▶ **Stated goal**
Drop every picture, then transcribe the remaining data exactly.

▶ **Data shown**
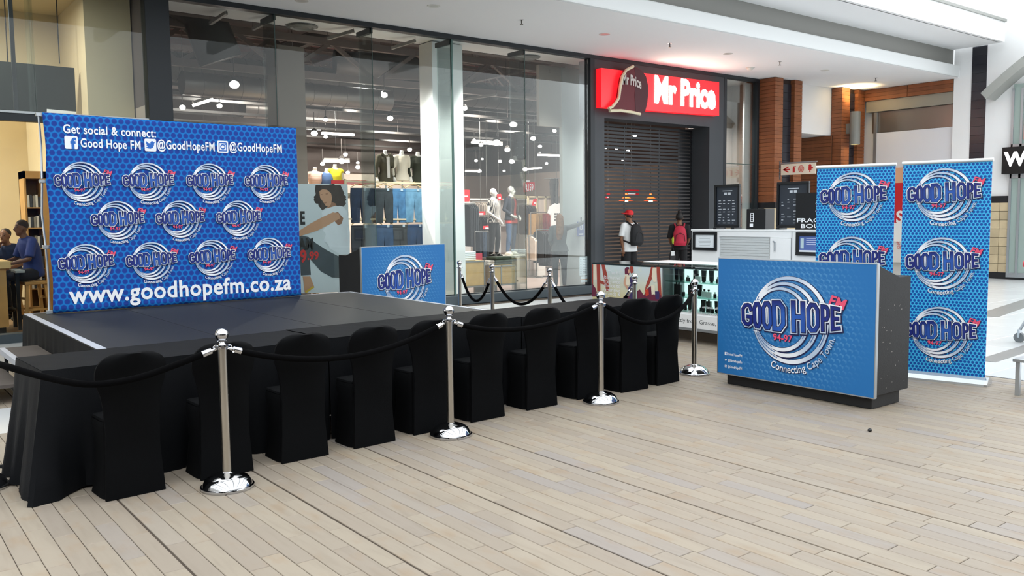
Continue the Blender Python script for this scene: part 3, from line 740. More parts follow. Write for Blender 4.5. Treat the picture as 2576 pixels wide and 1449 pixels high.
# ================================================================== TABLES UNDER BLACK CLOTHS
TR = math.radians(3.0); T0 = Vector((.9, 5.65))
def tpt(s, d): return (T0.x+s*math.cos(TR)-d*math.sin(TR), T0.y+s*math.sin(TR)+d*math.cos(TR))
TOPM = mat('tablecloth_black', '#07090d', .75, noise=(2.5, .1), bump=(120, .12), spec=.16)
tl = ['black floor-length cloth on the long table, end by the stage steps', 'black floor-length cloth on the middle trestle table of the long row', 'black floor-length cloth on the long table, end by the kiosk']
for i in range(3):
    s0, s1 = i*1.885, i*1.885+1.88; d0, d1 = 0., .68
    o = thing('tablecloth', tl[i], 'tablecloth', (*tpt(s0, d0), 0), TR, 'black cloths of the long table row')
    L = s1-s0; z = .745+.004*(i == 1); mb = MB()
    nx, ny = 30, 12; vs = []
    rs = random.Random(i)
    for b in range(ny+1):
        for a in range(nx+1):
            vs.append((L*a/nx, d1*b/ny, z+.0015*math.sin(a*1.7+i)*math.sin(b*1.1)+(.002 if a % 10 == 0 else 0)))
    mb.add(vs, [(b*(nx+1)+a, b*(nx+1)+a+1, (b+1)*(nx+1)+a+1, (b+1)*(nx+1)+a) for b in range(ny) for a in range(nx)])
    mb.obj('cloth_top', TOPM, o, smooth=True)
    mb = MB()
    def fn(p, t, q, i=i, L=L):
        if i == 0:      # free end: the corner swings out into a big fold and trails on the floor
            k = math.exp(-((p.x+.02)**2+(p.y+.02)**2)/.03)*t; return p+Vector((-.04, -.16))*k+Vector((-.10*t*(p.x < .05), 0)), 0
        return p, 0
    if i == 0: path = [(0, d1), (0, 0), (L, 0)]
    elif i == 1: path = [(0, 0), (L, 0)]
    else: path = [(0, 0), (L, 0), (L, d1)]
    skirt(mb, path, .004, z, .022 if i else .04, .22, seed=20+i, levels=9, flare=.006, fn=fn)
    mb.obj('front_drape', TOPM, o, smooth=True)
    mb = MB(); skirt(mb, [(L, d1), (0, d1)], .004, z, .02, .25, seed=40+i, levels=5); mb.obj('rear_drape', TOPM, o, smooth=True)
# loose tail of black fabric lying on the planks at the table end
mb = MB(); a = onZ(-60, 1178); b = onZ(95, 1172); n = 12; vs = []
for k in range(n+1):
    p = a.lerp(b, k/n); q = .035+.01*math.sin(k*1.3)
    for dx, zz in ((-q, .003), (-q*.4, .016), (q*.5, .014), (q, .003)): vs.append((p.x, p.y+dx, zz))
mb.add(vs, [(k*4+j, k*4+j+1, (k+1)*4+j+1, (k+1)*4+j) for k in range(n) for j in range(3)])
mb.obj('cloth_strip', CLOTH, label='strip of loose black fabric lying on the floor by the table end', cat='fabric', smooth=True)
# ================================================================== CHAIRS IN STRETCH COVERS
CHM = mat('chair_spandex', '#030406', .8, noise=(4, .12), bump=(180, .1), spec=.12)
def chair_proto():
    t = thing('covered_chair', '', 'chair')
    # back panel: floor to rounded top, waisted at seat height, leaning back and wrapped in plan
    def hw(z): return .172-.012*math.sin(min(1, z/.45)*math.pi/1.0)*0+(-.006 if z < .3 else 0)+.045*max(0, (z-.45)/.4)
    def outl(z):
        w = .165+.006*(1-z/.1) if z < .1 else .165-.012*math.sin(math.pi*(z-.1)/.5) if z < .6 else .165+.036*math.sin(math.pi/2*min(1, (z-.6)/.14))
        if z > .72: q = (z-.72)/.147; w *= max(0., 1-q**3.2)**.42
        return max(w, .012)
    def yb(z): return -.012*(1-z/.3) if z < .3 else .0+(-.115)*((z-.3)/.57)**1.4
    zs = [.003, .03, .1, .2, .3, .4, .48, .55, .62, .68, .72, .75, .78, .805, .825, .84, .851, .858, .8615]
    nu = 14; mb = MB(); vs = []
    for side, th in ((0, 0), (1, .05)):
        for z in zs:
            for i in range(nu+1):
                u = -1+2*i/nu; c = .06*u*u*max(0., min(1, (z-.4)/.3)); edge = (1-abs(u)**6)
                y = yb(z)+c+(th*(.35+.65*edge) if side else -.004*edge*(1 if z > .3 else 0))
                vs.append((u*outl(z), y, z))
    nz = len(zs); K = nz*(nu+1); fs = []
    for s_ in range(2):
        for j in range(nz-1):
            for i in range(nu):
                q = (j*(nu+1)+i, j*(nu+1)+i+1, (j+1)*(nu+1)+i+1, (j+1)*(nu+1)+i); fs.append(tuple(s_*K+x for x in q))
    for j in range(nz-1):
        for i in (0, nu): fs.append((j*(nu+1)+i, (j+1)*(nu+1)+i, K+(j+1)*(nu+1)+i, K+j*(nu+1)+i))
    for i in range(nu): fs.append(((nz-1)*(nu+1)+i, (nz-1)*(nu+1)+i+1, K+(nz-1)*(nu+1)+i+1, K+(nz-1)*(nu+1)+i)); fs.append((i, i+1, K+i+1, K+i))
    mb.add(vs, fs); mb.obj('backrest_cover', CHM, t, smooth=True)
    # skirt wrapping seat and legs
    mb = MB(); lv = [(.003, .012), (.03, .006), (.1, 0), (.22, -.012), (.34, -.01), (.42, 0), (.455, -.006)]; vs = []; n = 40
    for z, g in lv:
        for i in range(n):
            a = 2*math.pi*i/n; c, s = math.cos(a), math.sin(a); pw = .28
            x = (.162+g)*math.copysign(abs(c)**pw, c); y = .16+(.125+g)*math.copysign(abs(s)**pw, s)
            dip = .02*math.sin(i*2*math.pi/10)**2 if z < .05 else 0
            vs.append((x, y, z+dip*0))
    m = len(lv); fs = [(j*n+i, j*n+(i+1) % n, (j+1)*n+(i+1) % n, (j+1)*n+i) for j in range(m-1) for i in range(n)]
    mb.add(vs, fs); mb.obj('skirt_cover', CHM, t, smooth=True)
    MB().box(-.15, .15, .05, .275, .44, .475).obj('seat_cover', CHM, t, smooth=True, bevel=.02)
    return t
ch0 = chair_proto()
CX = [1.305, 1.865, 2.405, 2.95, 3.47, 4.03, 4.63, 5.23, 5.74, 6.23]; CY = [5.31, 5.35, 5.375, 5.4, 5.455, 5.5, 5.54, 5.58, 5.53, 5.56]
ordw = ['first', 'second', 'third', 'fourth', 'fifth', 'sixth', 'seventh', 'eighth', 'ninth', 'tenth']
for i, (x, y) in enumerate(zip(CX, CY)):
    lab = 'black chair in stretch cover, %s in the row counted from the stage steps end' % ordw[i]
    rz = math.radians([4, 2, 1, 3, 4, 2, 1, 3, -2, 4][i])
    if i == 0: ch0.location = (x, y, 0); ch0.rotation_euler = (0, 0, rz); ch0['label'] = lab; ch0['group'] = 'covered chairs along the table'
    else: dup(ch0, (x, y, 0), rz, lab)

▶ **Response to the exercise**
Continue the Blender Python script for this scene: part 3, from line 740. More parts follow. Write for Blender 4.5. Treat the picture as 2576 pixels wide and 1449 pixels high.
# ================================================================== TABLES UNDER BLACK CLOTHS
TR = math.radians(3.0); T0 = Vector((.9, 5.65))
def tpt(s, d): return (T0.x+s*math.cos(TR)-d*math.sin(TR), T0.y+s*math.sin(TR)+d*math.cos(TR))
TOPM = mat('tablecloth_black', '#07090d', .75, noise=(2.5, .1), bump=(120, .12), spec=.16)
tl = ['black floor-length cloth on the long table, end by the stage steps', 'black floor-length cloth on the middle trestle table of the long row', 'black floor-length cloth on the long table, end by the kiosk']
for i in range(3):
    s0, s1 = i*1.885, i*1.885+1.88; d0, d1 = 0., .68
    o = thing('tablecloth', tl[i], 'tablecloth', (*tpt(s0, d0), 0), TR, 'black cloths of the long table row')
    L = s1-s0; z = .745+.004*(i == 1); mb = MB()
    nx, ny = 30, 12; vs = []
    rs = random.Random(i)
    for b in range(ny+1):
        for a in range(nx+1):
            vs.append((L*a/nx, d1*b/ny, z+.0015*math.sin(a*1.7+i)*math.sin(b*1.1)+(.002 if a % 10 == 0 else 0)))
    mb.add(vs, [(b*(nx+1)+a, b*(nx+1)+a+1, (b+1)*(nx+1)+a+1, (b+1)*(nx+1)+a) for b in range(ny) for a in range(nx)])
    mb.obj('cloth_top', TOPM, o, smooth=True)
    mb = MB()
    def fn(p, t, q, i=i, L=L):
        if i == 0:      # free end: the corner swings out into a big fold and trails on the floor
            k = math.exp(-((p.x+.02)**2+(p.y+.02)**2)/.03)*t; return p+Vector((-.04, -.16))*k+Vector((-.10*t*(p.x < .05), 0)), 0
        return p, 0
    if i == 0: path = [(0, d1), (0, 0), (L, 0)]
    elif i == 1: path = [(0, 0), (L, 0)]
    else: path = [(0, 0), (L, 0), (L, d1)]
    skirt(mb, path, .004, z, .022 if i else .04, .22, seed=20+i, levels=9, flare=.006, fn=fn)
    mb.obj('front_drape', TOPM, o, smooth=True)
    mb = MB(); skirt(mb, [(L, d1), (0, d1)], .004, z, .02, .25, seed=40+i, levels=5); mb.obj('rear_drape', TOPM, o, smooth=True)
# loose tail of black fabric lying on the planks at the table end
mb = MB(); a = onZ(-60, 1178); b = onZ(95, 1172); n = 12; vs = []
for k in range(n+1):
    p = a.lerp(b, k/n); q = .035+.01*math.sin(k*1.3)
    for dx, zz in ((-q, .003), (-q*.4, .016), (q*.5, .014), (q, .003)): vs.append((p.x, p.y+dx, zz))
mb.add(vs, [(k*4+j, k*4+j+1, (k+1)*4+j+1, (k+1)*4+j) for k in range(n) for j in range(3)])
mb.obj('cloth_strip', CLOTH, label='strip of loose black fabric lying on the floor by the table end', cat='fabric', smooth=True)
# ================================================================== CHAIRS IN STRETCH COVERS
CHM = mat('chair_spandex', '#030406', .8, noise=(4, .12), bump=(180, .1), spec=.12)
def chair_proto():
    t = thing('covered_chair', '', 'chair')
    # back panel: floor to rounded top, waisted at seat height, leaning back and wrapped in plan
    def hw(z): return .172-.012*math.sin(min(1, z/.45)*math.pi/1.0)*0+(-.006 if z < .3 else 0)+.045*max(0, (z-.45)/.4)
    def outl(z):
        w = .165+.006*(1-z/.1) if z < .1 else .165-.012*math.sin(math.pi*(z-.1)/.5) if z < .6 else .165+.036*math.sin(math.pi/2*min(1, (z-.6)/.14))
        if z > .72: q = (z-.72)/.147; w *= max(0., 1-q**3.2)**.42
        return max(w, .012)
    def yb(z): return -.012*(1-z/.3) if z < .3 else .0+(-.115)*((z-.3)/.57)**1.4
    zs = [.003, .03, .1, .2, .3, .4, .48, .55, .62, .68, .72, .75, .78, .805, .825, .84, .851, .858, .8615]
    nu = 14; mb = MB(); vs = []
    for side, th in ((0, 0), (1, .05)):
        for z in zs:
            for i in range(nu+1):
                u = -1+2*i/nu; c = .06*u*u*max(0., min(1, (z-.4)/.3)); edge = (1-abs(u)**6)
                y = yb(z)+c+(th*(.35+.65*edge) if side else -.004*edge*(1 if z > .3 else 0))
                vs.append((u*outl(z), y, z))
    nz = len(zs); K = nz*(nu+1); fs = []
    for s_ in range(2):
        for j in range(nz-1):
            for i in range(nu):
                q = (j*(nu+1)+i, j*(nu+1)+i+1, (j+1)*(nu+1)+i+1, (j+1)*(nu+1)+i); fs.append(tuple(s_*K+x for x in q))
    for j in range(nz-1):
        for i in (0, nu): fs.append((j*(nu+1)+i, (j+1)*(nu+1)+i, K+(j+1)*(nu+1)+i, K+j*(nu+1)+i))
    for i in range(nu): fs.append(((nz-1)*(nu+1)+i, (nz-1)*(nu+1)+i+1, K+(nz-1)*(nu+1)+i+1, K+(nz-1)*(nu+1)+i)); fs.append((i, i+1, K+i+1, K+i))
    mb.add(vs, fs); mb.obj('backrest_cover', CHM, t, smooth=True)
    # skirt wrapping seat and legs
    mb = MB(); lv = [(.003, .012), (.03, .006), (.1, 0), (.22, -.012), (.34, -.01), (.42, 0), (.455, -.006)]; vs = []; n = 40
    for z, g in lv:
        for i in range(n):
            a = 2*math.pi*i/n; c, s = math.cos(a), math.sin(a); pw = .28
            x = (.162+g)*math.copysign(abs(c)**pw, c); y = .16+(.125+g)*math.copysign(abs(s)**pw, s)
            dip = .02*math.sin(i*2*math.pi/10)**2 if z < .05 else 0
            vs.append((x, y, z+dip*0))
    m = len(lv); fs = [(j*n+i, j*n+(i+1) % n, (j+1)*n+(i+1) % n, (j+1)*n+i) for j in range(m-1) for i in range(n)]
    mb.add(vs, fs); mb.obj('skirt_cover', CHM, t, smooth=True)
    MB().box(-.15, .15, .05, .275, .44, .475).obj('seat_cover', CHM, t, smooth=True, bevel=.02)
    return t
ch0 = chair_proto()
CX = [1.305, 1.865, 2.405, 2.95, 3.47, 4.03, 4.63, 5.23, 5.74, 6.23]; CY = [5.31, 5.35, 5.375, 5.4, 5.455, 5.5, 5.54, 5.58, 5.53, 5.56]
ordw = ['first', 'second', 'third', 'fourth', 'fifth', 'sixth', 'seventh', 'eighth', 'ninth', 'tenth']
for i, (x, y) in enumerate(zip(CX, CY)):
    lab = 'black chair in stretch cover, %s in the row counted from the stage steps end' % ordw[i]
    rz = math.radians([4, 2, 1, 3, 4, 2, 1, 3, -2, 4][i])
    if i == 0: ch0.location = (x, y, 0); ch0.rotation_euler = (0, 0, rz); ch0['label'] = lab; ch0['group'] = 'covered chairs along the table'
    else: dup(ch0, (x, y, 0), rz, lab)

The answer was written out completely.